Vampires and werewolves and what not: well, sure, they're bad things. No one said Paladin characters weren't part right. In fact, that makes them worse: they're almost right, and crazy. And almost right is the best that we can really be. The difference between a sane human and an insane one is the realization that you can't be right all the time, and some issues need outside input.

In the same way, Hunter characters are deluded. I mean, not all vampires have to be bad. And sometimes, if it would threaten the lives of a community, you can't go in all guns a-blazing to wipe out a blood-sucker. But, if you're a Hunter, touched by God and given Powers, you believe that's exactly what you've got to do. And that's why Paladin and Hunter work together great.

Actually, that's where you're wrong.  You see, despite its name, various slogans associated with it and the art seen throughout the corebook, the monsters in Hunter are not necessarily evil, and Hunters don't necessarily think they are.  At least a third of Hunter's splats are designed to cover Hunters who try to redeem, understand, or cut deals with supernaturals.  One of the game's primary themes revolves around ideoligical conflicts between Hunters, mainly over whether monsters are to be fought, redeemed, or studied and whether they should really be called "monsters" at all.  In my version, this is represented by the division of Imbued Attributes into Mercy, Vision and Zeal, which reflect the Virtues in standard Hunter.

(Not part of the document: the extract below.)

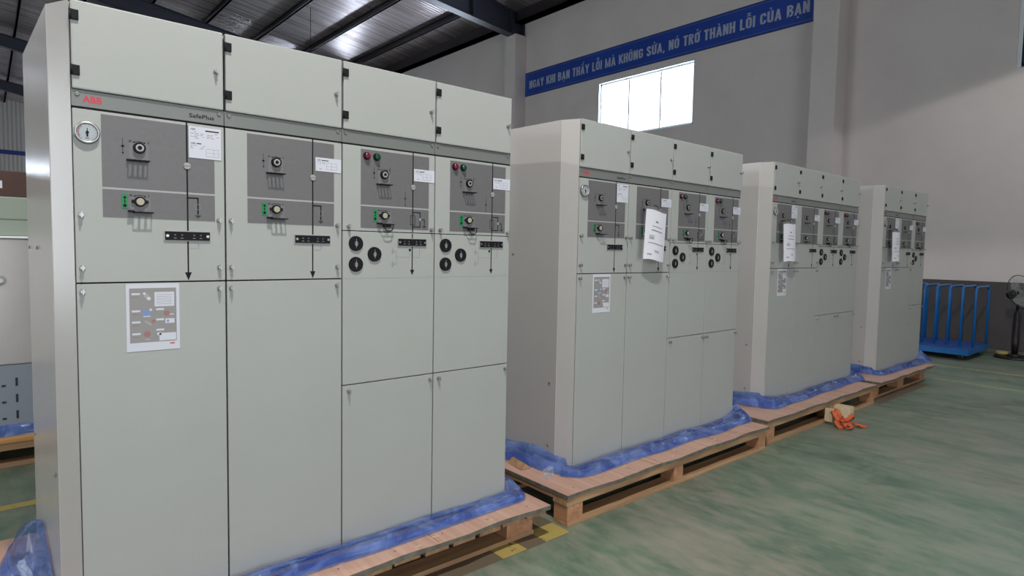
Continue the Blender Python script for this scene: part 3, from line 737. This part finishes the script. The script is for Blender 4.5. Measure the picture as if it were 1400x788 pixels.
CABS = [((0, 0, 0), 0., 4), ((2.2091, .0588, -.0), .0095, 4), ((4.4275, .1106, .0136), .0022, 4), ((6.6041, .0616, .0101), -.0075, 3)]
LAB = ['nearest and largest grey switchgear cabinet, four bays, filling the left of the view',
       'second grey switchgear cabinet from the viewer, its pouch hanging on the second bay',
       'third grey switchgear cabinet from the viewer, four bays wide, below the wall pillar',
       'farthest grey switchgear cabinet, three bays wide, beside the blue trolley']
roots = [cabinet(LAB[i], *CABS[i][:2], CABS[i][2]) for i in range(4)]
def on_front(i, x, y, z):
    (a, b, c), r, n = CABS[i]; return Vector((a+x*math.cos(r)-y*math.sin(r), b+x*math.sin(r)+y*math.cos(r), c+z+Z0))

# instruction sheets taped under the first bay of every cabinet
def mk_sheet():
    b = MB(); b.box(0, .149, -.0012, 0, 0, .213, PAPER); y = -.0012
    b.rect(.009, .140, .027, .199, y, PAPERG, .0003); y = -.0015
    for z in (.178, .124, .089, .052): b.rect(.015, .038, z, z+.006, y, PAPER, .0002); b.rect(.015, .034, z-.008, z-.006, y, REDF, .0002)
    for z in (.128, .095, .062): b.rect(.082, .104, z, z+.006, y, PAPER, .0002)
    b.rect(.078, .134, .140, .186, y, PAPER, .0002)
    for k in range(6): b.rect(.083, .128, .147+k*.006, .148+k*.006, y-.0002, PRINT, .0001)
    b.disc(.056, .174, .007, y, KNOBP, .0002, 8); b.disc(.062, .166, .006, y, PAPER, .0003, 8); b.disc(.05, .182, .004, y, PAPER, .0003, 8)
    b.rect(.044, .064, .112, .130, y, BLUEP, .0002); b.disc(.067, .130, .004, y, PAPER, .0003, 8); b.rect(.046, .066, .108, .111, y, PAPER, .0003)
    b.tri([(.048, .094), (.066, .080), (.070, .083), (.052, .097)], y, KNOBP, .0002); b.disc(.074, .093, .006, y, REDF, .0002, 10); b.disc(.056, .053, .010, y, REDF, .0002, 12); b.rect(.05, .064, .034, .038, y, KNOBP, .0002)
    b.disc(.112, .117, .009, y, REDF, .0002, 10); b.rect(.120, .132, .112, .115, y, PAPER, .0002)
    b.rect(.108, .134, .085, .100, y, PAPER, .0002); b.rect(.112, .118, .088, .096, y-.0002, BLUEP, .0001); b.rect(.09, .138, .030, .054, y, PAPER, .0002); b.rect(.084, .096, .048, .056, y, PAPER, .0002)
    text_mb(b, 'ABB', .119, .134, .0165, .0225, -.0014, REDP, bold=.04)
    return b.build('instruction_sheet')
me = cached('sheet', mk_sheet)
SL = ['printed instruction sheet taped under the first bay of the nearest cabinet', 'printed instruction sheet taped on the second cabinet, under its first bay',
      'printed instruction sheet on the third cabinet, below its hanging pouch', 'printed instruction sheet on the farthest cabinet, below its hanging pouch']
for i in range(4):
    o = link('instruction_sheet', me, None, on_front(i, .127, -.0005, .852)); o.rotation_euler = (0, 0, CABS[i][1]); tag(o, SL[i], 'paper sheet', 'instruction sheets taped to the cabinets')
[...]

Of course, to be fair, Hunter is often run in a way which reflected quite accurately by your description, and Paladin would probably handle these games quite well.  However, I think the original intent behind the game before it was corrupted by corporate bastardization and the left hand not knowing what the right was doing and so forh was somewhat more complex, and would warrant some of he drastic changes that I've described if it was to be done justice by Paladin, IMHO.

Then again, I could be wrong.  You obviously know Paladin better than I do, after all.  Any thoughts on how the sort of game that I'm talking about might be handled by Paladin with a more wieldy set of tweaks than the one I suggested?  Possible Laws?  Powers?

John Uckele

It still seems to me that Paladin, which is about doing what's right, would fit very well. Not all Hunter's are good, not all Hunter's are bad. At the same time, that's true of monsters as well. Most Werewolves are working to save the world. That said, that doesn't mean that a Paladin character has to kill everything they see.

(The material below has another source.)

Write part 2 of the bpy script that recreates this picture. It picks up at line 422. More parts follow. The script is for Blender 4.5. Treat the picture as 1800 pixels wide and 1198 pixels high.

Innocents, and Judges are two of the most reasonable creeds. They are the ones who want to talk to the vampire and get the full story before they kill it, or quite possibly spare it. If you're running a Paladin game, is there anything to stop you from making a vampire who is actually pro-humanity?

Same time, Waywards kill plenty of monsters, but they also kill innocent human bystanders, and often it's not accidental, they just assume the wrong thing. Matyrs are so into the greater good that they are willing to sacrifice, and sometimes that sacrifice isn't themselves.

I think Hunter is really a game about balance and moral quandaries.
If I had a witty thing to say I would... Instead I'll just leave you with this: BOO!

Mr. Sluagh

Hm.  Good points, there.

As for a Code...  At first, I was thinking of having different Codes for different Creeds, but then I thought it might be cooler to have them all work under the same Code, which all their philosophies conflicted with in one way or another.  Here goes:

Minor Laws:
1) You shall not put your own safety above that of another.
2) You shall not ignore supernatural activity.
3) You shall not act without thought.

Major Laws:
1) You shall not ignore a cry for help.
2) You shall not put your personal life above the Hunt.

Unbreakable Law:
1) You shall not kill an innocent.

I set this up to create tricky, moral balancing acts.  The first and second Minor Laws conflict somewhat with the third, setting up questions as to the difference between initiative and recklessness.  Likewise, the first Major Law could clash with the second where mundane emergencies are concerned.